Monday, 18 March 2013

Leveson: Yet Again the Pathetic, Myopic Tories are Outfoxed, Outflanked, Outfought.

The latest suggestions this morning is that our 300 year old Freedom of the Press is to end today, with David Cameron backtracking on his opposition to statuary underpinning to press regulation. For those who love this country and freedom in particular, this is a truly heart-breaking moment, as big a betrayal as entering the European Union was in 1973. We all know that this is just the beginning: that press control will be  slowly and remorselessly extended. Amongst those celebrating in triumph today will of course be the European Union itself, who want to control the press for their own ends. Even without further regulation, the implied threat of it will lead inevitably to newspapers self-censoring their reporting.

Once again, the Left has won, and this time won very big indeed.

And once again, Tory myopia and cynicism is the fundamental cause: in typically Tory fashion, Cameron just didn't think through the consequences of the Leveson enquiry when he announced it as a way of getting him off the hook about his relationships with key figures within News International. He should have first asked himself as to how it could be exploited by his enemies. But, to understand the vision and likely actions of others you first have to have imaginative vision yourself, and no one could accuse Cameron or the Tory party in general of possessing that quality.

The inability to think strategically is the reason why, no matter how many short term battles the Tory Party wins, in the end it loses wars. You could apply this moral to issue after issue throughout Cameron's woeful premiership, where he has  laid the groundwork for long term total defeat on issue after issue.

For example, right from the beginning of the coalition Cameron and Osbourne seemed to join in with the prevalent mood of banker-bashing, plainly scared of being associated with rich City financiers that had done the country so much harm. Well, some the banks certainly deserved all of that, but what Cameron and Osbourne completely failed to do was mount any kind of spirited defence of free enterprise and capitalism in general, pointing out that whatever it's faults, it is by far the best way we have of generating wealth and happiness. The result? We now have gone back to the culture of hatred and envy of wealth creation that blighted this country's prospects so badly in the 1970s. When Labour get back into power, it will very easy for them to exploit this new found animosity against "the 1%" and  extend state control still further over our lives.

Or take the issue of Gay Marriage. Plainly, there are now very strong risks that Cameron's "reform" of the Institution will be exploited by a combination of militant atheists, gay rights activists and hard-line islamists to weaken it's Christian foundation still further, as well as attacking the role of the established Church in our society.

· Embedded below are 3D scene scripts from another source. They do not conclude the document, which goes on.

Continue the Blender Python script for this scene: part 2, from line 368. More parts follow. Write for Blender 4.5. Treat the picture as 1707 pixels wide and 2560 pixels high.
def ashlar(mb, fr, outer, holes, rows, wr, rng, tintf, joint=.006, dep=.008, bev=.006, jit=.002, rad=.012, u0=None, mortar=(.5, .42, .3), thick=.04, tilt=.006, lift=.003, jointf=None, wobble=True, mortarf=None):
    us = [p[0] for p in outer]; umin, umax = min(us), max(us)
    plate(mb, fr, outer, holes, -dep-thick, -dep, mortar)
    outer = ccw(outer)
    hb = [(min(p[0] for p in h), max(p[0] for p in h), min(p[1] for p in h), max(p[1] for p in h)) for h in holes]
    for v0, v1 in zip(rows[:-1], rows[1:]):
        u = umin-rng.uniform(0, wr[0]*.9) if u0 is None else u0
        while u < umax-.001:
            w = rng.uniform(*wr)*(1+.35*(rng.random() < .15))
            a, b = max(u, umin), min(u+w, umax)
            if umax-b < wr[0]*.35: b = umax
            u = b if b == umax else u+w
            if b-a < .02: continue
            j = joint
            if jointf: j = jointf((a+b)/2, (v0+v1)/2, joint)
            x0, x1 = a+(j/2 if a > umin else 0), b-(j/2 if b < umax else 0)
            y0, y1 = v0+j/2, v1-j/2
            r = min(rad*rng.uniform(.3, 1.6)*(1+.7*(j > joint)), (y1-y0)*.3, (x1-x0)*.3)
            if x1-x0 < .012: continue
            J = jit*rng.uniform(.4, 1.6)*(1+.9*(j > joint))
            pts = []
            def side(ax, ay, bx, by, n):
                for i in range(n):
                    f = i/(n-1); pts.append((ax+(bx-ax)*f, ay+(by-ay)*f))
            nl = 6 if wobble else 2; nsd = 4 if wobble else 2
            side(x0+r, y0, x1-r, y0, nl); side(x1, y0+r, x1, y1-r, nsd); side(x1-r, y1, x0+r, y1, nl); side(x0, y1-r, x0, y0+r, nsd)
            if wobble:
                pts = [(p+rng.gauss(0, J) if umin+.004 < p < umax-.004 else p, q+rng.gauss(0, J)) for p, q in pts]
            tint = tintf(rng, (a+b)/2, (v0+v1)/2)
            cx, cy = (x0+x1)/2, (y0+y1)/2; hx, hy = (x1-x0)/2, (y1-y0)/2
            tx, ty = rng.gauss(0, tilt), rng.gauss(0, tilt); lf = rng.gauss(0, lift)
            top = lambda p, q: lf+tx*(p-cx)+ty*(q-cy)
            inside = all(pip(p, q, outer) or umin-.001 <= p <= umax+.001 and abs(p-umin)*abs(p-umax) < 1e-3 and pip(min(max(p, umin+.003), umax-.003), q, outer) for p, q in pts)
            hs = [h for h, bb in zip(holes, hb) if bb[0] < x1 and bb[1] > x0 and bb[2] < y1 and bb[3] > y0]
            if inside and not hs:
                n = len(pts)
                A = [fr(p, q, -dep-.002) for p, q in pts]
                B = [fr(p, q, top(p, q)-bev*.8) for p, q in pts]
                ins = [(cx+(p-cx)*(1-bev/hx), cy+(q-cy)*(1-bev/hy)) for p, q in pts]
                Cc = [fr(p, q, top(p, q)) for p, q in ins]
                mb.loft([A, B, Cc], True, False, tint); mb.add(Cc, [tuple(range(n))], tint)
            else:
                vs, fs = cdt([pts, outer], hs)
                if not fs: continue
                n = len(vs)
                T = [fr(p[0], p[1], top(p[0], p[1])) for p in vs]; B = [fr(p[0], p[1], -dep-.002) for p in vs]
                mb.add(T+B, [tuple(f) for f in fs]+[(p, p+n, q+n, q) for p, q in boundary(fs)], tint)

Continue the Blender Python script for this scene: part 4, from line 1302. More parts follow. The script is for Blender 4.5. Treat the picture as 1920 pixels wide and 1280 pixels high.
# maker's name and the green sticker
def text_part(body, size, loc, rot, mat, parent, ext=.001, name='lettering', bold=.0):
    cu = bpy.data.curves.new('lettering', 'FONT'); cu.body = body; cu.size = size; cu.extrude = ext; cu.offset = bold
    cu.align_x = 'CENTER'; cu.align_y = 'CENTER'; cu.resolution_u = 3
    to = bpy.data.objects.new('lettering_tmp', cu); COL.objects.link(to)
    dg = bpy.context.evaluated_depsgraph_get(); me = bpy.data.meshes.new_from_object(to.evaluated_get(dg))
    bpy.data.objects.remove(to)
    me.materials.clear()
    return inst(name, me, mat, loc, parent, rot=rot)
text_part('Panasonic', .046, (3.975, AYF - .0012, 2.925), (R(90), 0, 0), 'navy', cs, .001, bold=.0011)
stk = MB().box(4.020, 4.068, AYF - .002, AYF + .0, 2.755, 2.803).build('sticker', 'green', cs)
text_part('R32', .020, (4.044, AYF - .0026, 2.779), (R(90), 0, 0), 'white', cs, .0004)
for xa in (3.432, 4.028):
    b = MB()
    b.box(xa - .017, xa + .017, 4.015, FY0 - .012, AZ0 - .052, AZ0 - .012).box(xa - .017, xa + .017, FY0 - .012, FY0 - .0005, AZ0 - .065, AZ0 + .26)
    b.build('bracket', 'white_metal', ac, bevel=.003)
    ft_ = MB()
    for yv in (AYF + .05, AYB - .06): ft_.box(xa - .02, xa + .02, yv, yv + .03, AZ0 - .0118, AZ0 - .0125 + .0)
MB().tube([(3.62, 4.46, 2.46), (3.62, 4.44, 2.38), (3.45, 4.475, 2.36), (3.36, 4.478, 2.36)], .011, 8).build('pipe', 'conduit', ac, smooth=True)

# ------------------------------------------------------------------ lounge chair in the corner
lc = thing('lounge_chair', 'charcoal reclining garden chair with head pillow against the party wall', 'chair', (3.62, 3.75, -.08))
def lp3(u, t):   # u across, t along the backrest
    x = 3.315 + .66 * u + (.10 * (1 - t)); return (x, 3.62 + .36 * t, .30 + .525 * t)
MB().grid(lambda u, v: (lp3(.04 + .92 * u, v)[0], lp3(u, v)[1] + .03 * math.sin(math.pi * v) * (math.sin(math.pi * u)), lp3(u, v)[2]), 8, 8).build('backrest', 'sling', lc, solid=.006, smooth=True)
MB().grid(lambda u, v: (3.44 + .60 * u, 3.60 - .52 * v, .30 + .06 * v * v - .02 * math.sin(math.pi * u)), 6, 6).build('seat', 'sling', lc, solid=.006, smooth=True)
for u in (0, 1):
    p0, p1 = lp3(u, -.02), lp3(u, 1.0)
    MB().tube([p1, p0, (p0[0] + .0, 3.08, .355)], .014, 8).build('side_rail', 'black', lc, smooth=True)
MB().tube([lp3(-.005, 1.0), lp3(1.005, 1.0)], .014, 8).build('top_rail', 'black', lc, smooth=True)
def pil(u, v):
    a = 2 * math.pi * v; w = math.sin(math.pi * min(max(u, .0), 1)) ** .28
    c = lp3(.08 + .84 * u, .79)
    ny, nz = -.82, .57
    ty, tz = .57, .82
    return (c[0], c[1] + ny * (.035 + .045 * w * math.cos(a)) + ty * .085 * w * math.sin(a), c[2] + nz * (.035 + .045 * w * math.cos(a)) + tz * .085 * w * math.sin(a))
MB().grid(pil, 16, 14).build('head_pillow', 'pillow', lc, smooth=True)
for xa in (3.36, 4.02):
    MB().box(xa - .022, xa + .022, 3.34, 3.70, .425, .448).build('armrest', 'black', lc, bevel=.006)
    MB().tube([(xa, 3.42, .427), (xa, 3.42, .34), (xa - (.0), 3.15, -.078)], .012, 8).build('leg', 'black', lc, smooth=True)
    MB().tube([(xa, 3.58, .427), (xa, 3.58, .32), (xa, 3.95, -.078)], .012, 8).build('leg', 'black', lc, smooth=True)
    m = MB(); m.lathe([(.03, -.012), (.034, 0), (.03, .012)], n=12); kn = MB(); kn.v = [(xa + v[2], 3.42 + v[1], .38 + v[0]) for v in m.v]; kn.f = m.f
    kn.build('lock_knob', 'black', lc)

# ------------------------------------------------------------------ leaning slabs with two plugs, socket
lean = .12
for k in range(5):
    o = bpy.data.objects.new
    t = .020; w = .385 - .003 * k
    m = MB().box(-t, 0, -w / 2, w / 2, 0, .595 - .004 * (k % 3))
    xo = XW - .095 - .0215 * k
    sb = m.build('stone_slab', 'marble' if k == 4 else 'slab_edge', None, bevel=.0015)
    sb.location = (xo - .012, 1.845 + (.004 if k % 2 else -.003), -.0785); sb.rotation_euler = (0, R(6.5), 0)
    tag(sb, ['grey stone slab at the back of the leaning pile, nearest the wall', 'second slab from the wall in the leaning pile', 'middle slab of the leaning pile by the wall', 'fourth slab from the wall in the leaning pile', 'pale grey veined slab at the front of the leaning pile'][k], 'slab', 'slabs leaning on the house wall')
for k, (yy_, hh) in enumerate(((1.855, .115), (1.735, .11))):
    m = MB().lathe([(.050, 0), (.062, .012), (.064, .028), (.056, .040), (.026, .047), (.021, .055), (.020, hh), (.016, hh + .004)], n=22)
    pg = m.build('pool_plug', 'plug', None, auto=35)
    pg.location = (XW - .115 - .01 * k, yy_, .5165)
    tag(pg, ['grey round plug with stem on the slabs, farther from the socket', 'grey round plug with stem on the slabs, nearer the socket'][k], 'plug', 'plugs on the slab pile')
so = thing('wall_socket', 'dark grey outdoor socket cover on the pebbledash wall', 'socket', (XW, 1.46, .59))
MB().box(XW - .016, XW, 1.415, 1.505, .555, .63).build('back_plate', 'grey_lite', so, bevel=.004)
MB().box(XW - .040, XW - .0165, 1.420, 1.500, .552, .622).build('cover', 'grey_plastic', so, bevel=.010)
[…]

Just as significant as what Cameron has done is what he has failed to do given a golden opportunity. A glaring example of this was his reaction - or lack of it - to the 2011 riots.  As the country recoiled in horror and shock at the widespread carnage and social disorder, he had a once in a generation opportunity to make the case for rolling back the liberal, permissive agenda which had been steam-rollering all before it since the 1960s. The Left saw the threat to it's project instantly, which is why there was such a desperate, almost manic rush to analysis in the Left-wing press. They found that the coalitions  "cuts" were to blame, naturally.

And what was Cameron's response? Nothing, zip, zero. His lazy, dilettante mind quickly lost interest in the subject once the initial panic was over. Thus, the Left wing narrative became accepted as gospel.

Similarly, in 2011 Cameron could have stood firm following his rejection of the Fiscal Union treaty. For a moment, the momentum was with Britain, rather than with the European Union. Legally, he could have stopped the Fiscal Union countries using EU institutions and begun the process of  our disengagement. Instead, he folded and lost the initiative. Now, the EU has grasped ever greater control of the City of London and threatens its very survival.

The lessons of for any prospective Tory voter reading this is that the party has proved itself a truly hopeless guardian of the national interest in the long term. Although the party has had - and has - it's share of visionary thinkers: Churchill, Thatcher, Powell, Joseph and these days people such as Douglas Carswell, for the most part they are sidelined and ignored. The true history of Tory leadership is in the main one of cowardice and short-sightedness. Unfortunately, elements on the authoritarian, utopianist Left - and, of course, the European Union - do not possess such deficiencies. Possessing a definite long term vision as to the kind of society they want to see and the tenacity to pursue it, they have managed to change the country out of all recognition, irrespective of who was in power.

UKIP was, of course, born out of frustration with Tory myopia over the issue of the European Union. Now we are a broader based party, let us take on board the salutary lesson of the Tory party and the pathetic spectacle it has become.  Let us remember that it is not enough to be anti something: that without a definite positive vision for the kind of Britain we want to see and the courage to see it through over the long term, we, too, are doomed to lose.